Skip the pictures. Set down, word for word, the lines from the start of the material up to and including the line with "SC.camera = cam_ob".
========================================================================
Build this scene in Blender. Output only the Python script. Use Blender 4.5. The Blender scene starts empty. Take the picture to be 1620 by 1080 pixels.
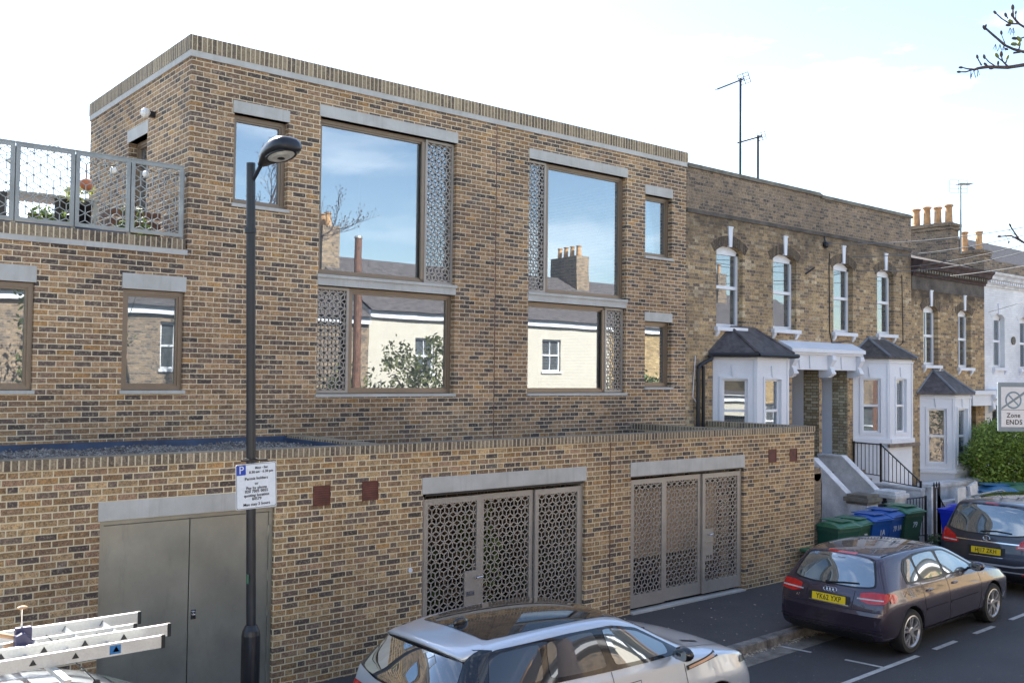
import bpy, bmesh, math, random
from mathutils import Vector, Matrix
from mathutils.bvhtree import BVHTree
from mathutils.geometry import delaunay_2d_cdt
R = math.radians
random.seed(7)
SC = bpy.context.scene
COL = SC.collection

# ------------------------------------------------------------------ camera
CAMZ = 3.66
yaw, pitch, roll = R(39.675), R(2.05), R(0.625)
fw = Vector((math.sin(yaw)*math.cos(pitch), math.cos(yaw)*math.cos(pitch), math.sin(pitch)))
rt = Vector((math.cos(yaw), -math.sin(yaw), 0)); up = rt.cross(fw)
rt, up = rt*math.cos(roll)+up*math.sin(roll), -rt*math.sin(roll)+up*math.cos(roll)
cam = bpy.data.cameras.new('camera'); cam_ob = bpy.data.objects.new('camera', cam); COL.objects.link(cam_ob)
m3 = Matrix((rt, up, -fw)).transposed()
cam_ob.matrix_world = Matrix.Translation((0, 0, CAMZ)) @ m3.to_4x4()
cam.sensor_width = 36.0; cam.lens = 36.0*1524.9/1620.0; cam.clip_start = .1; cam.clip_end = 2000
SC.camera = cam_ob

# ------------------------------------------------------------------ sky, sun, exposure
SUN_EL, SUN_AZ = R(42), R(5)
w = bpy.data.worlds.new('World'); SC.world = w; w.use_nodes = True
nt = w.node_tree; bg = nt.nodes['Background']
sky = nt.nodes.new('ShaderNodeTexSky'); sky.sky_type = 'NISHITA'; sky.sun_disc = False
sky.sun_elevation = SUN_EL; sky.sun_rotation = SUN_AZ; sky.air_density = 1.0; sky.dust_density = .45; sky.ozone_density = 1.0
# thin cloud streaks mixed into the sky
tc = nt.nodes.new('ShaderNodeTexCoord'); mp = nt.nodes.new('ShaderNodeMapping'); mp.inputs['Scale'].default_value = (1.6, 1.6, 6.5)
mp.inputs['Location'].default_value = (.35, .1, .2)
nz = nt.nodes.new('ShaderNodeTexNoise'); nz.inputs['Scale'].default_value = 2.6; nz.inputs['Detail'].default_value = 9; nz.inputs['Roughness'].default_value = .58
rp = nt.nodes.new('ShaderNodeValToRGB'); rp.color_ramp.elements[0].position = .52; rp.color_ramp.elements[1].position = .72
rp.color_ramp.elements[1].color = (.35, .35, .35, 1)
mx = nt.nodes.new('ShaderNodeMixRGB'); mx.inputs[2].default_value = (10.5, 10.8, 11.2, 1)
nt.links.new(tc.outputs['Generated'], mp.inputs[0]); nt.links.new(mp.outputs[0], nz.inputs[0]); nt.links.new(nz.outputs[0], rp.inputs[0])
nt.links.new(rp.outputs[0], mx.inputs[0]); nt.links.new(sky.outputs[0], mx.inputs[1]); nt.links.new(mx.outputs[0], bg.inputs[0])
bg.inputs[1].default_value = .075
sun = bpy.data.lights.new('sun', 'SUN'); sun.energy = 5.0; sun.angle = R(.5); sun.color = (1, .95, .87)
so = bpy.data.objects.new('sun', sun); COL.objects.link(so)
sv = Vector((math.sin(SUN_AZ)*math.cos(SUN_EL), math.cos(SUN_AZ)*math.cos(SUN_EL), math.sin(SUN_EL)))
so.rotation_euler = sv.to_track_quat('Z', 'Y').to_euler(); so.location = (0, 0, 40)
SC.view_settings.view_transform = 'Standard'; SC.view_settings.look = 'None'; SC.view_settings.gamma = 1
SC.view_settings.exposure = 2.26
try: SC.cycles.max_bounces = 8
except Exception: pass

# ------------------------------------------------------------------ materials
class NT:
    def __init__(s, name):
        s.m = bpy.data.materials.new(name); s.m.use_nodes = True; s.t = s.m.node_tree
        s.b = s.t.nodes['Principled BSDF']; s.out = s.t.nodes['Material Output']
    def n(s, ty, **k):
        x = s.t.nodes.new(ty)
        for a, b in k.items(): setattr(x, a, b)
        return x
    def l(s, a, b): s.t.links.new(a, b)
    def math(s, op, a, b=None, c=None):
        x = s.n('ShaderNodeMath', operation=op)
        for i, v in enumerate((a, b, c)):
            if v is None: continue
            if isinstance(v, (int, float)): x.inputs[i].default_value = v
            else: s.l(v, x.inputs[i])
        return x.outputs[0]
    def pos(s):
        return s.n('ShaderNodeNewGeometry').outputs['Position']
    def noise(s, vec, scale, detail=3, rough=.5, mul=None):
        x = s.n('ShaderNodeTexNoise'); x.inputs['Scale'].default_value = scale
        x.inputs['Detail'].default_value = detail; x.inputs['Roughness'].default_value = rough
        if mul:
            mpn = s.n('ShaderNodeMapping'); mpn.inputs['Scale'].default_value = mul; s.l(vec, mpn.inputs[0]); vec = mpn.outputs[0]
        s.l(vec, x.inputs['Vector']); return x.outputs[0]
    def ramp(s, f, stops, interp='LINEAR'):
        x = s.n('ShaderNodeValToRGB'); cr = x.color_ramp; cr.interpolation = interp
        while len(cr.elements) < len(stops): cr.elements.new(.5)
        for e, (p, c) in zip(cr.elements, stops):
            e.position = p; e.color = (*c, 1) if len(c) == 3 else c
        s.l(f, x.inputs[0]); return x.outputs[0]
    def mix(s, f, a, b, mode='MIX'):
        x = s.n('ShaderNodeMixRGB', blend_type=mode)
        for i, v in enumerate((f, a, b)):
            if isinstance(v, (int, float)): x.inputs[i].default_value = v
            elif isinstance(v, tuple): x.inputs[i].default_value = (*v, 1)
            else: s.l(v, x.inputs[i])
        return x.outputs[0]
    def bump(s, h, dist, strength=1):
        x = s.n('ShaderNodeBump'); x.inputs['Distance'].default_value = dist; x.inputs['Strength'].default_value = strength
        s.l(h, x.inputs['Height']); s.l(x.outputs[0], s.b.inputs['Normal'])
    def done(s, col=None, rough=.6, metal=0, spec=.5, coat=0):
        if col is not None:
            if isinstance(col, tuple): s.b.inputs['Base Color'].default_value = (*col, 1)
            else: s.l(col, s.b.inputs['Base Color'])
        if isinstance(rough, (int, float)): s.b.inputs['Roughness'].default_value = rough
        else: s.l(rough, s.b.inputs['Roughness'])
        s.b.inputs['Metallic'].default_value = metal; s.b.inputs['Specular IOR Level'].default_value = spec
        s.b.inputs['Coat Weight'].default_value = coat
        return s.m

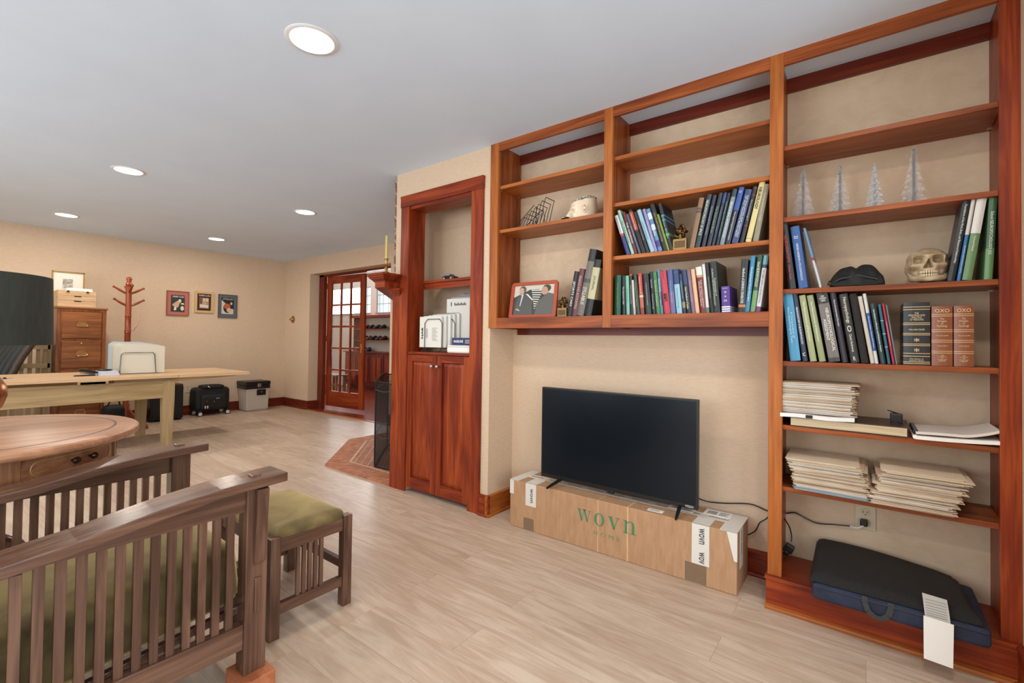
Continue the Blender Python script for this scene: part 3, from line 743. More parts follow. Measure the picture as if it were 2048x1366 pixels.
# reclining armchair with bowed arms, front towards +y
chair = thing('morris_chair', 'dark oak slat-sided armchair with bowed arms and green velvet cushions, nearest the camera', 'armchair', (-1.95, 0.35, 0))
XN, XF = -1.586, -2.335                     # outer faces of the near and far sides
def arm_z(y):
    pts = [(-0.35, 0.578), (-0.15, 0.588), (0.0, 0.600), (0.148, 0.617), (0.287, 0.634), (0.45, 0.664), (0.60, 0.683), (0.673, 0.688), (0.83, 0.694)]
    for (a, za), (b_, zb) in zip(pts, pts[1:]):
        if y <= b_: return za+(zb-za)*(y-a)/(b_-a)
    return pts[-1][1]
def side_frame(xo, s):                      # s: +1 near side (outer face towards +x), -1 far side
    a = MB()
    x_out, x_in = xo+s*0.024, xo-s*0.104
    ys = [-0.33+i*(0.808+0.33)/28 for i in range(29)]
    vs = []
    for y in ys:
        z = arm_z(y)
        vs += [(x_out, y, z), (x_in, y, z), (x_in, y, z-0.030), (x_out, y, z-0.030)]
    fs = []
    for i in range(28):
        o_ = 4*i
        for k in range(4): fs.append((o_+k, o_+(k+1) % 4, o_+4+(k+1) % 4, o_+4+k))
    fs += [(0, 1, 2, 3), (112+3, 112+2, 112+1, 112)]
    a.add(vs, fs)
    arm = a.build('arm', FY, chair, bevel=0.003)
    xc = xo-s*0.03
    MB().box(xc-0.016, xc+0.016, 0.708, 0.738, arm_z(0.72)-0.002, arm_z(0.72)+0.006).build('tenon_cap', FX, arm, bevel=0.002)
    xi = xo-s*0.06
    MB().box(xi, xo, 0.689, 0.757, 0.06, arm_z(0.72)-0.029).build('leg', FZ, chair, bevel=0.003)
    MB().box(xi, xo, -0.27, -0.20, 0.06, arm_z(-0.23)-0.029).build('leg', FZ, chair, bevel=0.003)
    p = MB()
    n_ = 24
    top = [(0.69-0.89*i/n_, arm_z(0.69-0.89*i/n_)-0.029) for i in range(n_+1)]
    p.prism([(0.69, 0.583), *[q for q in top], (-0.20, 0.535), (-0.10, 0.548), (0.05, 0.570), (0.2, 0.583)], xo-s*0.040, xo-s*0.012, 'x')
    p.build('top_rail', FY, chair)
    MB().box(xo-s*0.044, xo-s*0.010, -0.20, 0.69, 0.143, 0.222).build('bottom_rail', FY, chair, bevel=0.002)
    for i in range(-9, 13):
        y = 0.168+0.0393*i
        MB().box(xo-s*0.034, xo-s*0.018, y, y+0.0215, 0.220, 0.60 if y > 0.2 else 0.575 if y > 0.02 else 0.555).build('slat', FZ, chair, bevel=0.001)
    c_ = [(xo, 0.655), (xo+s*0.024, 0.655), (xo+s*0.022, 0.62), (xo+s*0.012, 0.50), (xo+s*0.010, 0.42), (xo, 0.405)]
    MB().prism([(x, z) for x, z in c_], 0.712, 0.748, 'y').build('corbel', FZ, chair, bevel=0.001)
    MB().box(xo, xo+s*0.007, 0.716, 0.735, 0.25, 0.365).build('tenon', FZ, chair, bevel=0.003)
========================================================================
▶ [SOLUTION FOR THIS TASK]
Build this scene in Blender. Output only the Python script. Use Blender 4.5. The Blender scene starts empty. Take the picture to be 1620 by 1080 pixels.
import bpy, bmesh, math, random
from mathutils import Vector, Matrix
from mathutils.bvhtree import BVHTree
from mathutils.geometry import delaunay_2d_cdt
R = math.radians
random.seed(7)
SC = bpy.context.scene
COL = SC.collection

# ------------------------------------------------------------------ camera
CAMZ = 3.66
yaw, pitch, roll = R(39.675), R(2.05), R(0.625)
fw = Vector((math.sin(yaw)*math.cos(pitch), math.cos(yaw)*math.cos(pitch), math.sin(pitch)))
rt = Vector((math.cos(yaw), -math.sin(yaw), 0)); up = rt.cross(fw)
rt, up = rt*math.cos(roll)+up*math.sin(roll), -rt*math.sin(roll)+up*math.cos(roll)
cam = bpy.data.cameras.new('camera'); cam_ob = bpy.data.objects.new('camera', cam); COL.objects.link(cam_ob)
m3 = Matrix((rt, up, -fw)).transposed()
cam_ob.matrix_world = Matrix.Translation((0, 0, CAMZ)) @ m3.to_4x4()
cam.sensor_width = 36.0; cam.lens = 36.0*1524.9/1620.0; cam.clip_start = .1; cam.clip_end = 2000
SC.camera = cam_ob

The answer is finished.